The information processing approach to cognitive development explains cognitive growth not through qualitative stage transitions (Piaget) but through quantitative improvements in basic processing mechanisms: increases in processing speed, working memory capacity, and executive function efficiency. Robert Kail demonstrated that processing speed increases exponentially throughout childhood and adolescence, following the same mathematical function across diverse tasks. These improvements in basic mechanisms enable increasingly complex cognitive operations.
Key Changes
Processing speed approximately doubles from age 5 to adulthood. Working memory capacity increases from approximately 2 items at age 5 to 4-5 items in adulthood. Encoding and retrieval strategies become more efficient and deliberate. Executive functions — inhibition, shifting, and updating — show protracted development through adolescence, reflecting the slow maturation of the prefrontal cortex.

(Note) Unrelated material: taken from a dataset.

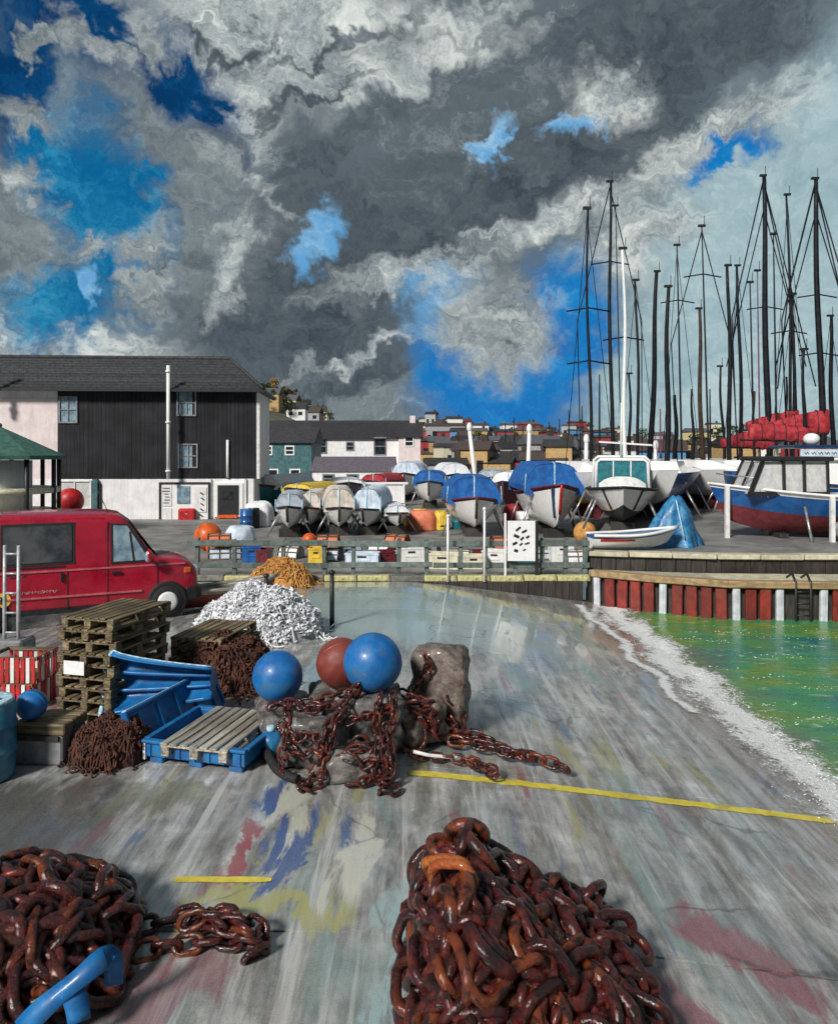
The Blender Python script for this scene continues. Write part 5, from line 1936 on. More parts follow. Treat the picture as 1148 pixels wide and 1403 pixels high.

Neo-Piagetian theories (Robbie Case, Kurt Fischer, Graeme Halford) bridge Piaget's stage theory and the information processing approach. They retain the idea of qualitative developmental stages but explain stage transitions through increases in working memory capacity and processing efficiency rather than through general logical structures. As WM capacity grows, children can coordinate more dimensions of a problem simultaneously, enabling qualitatively more complex reasoning.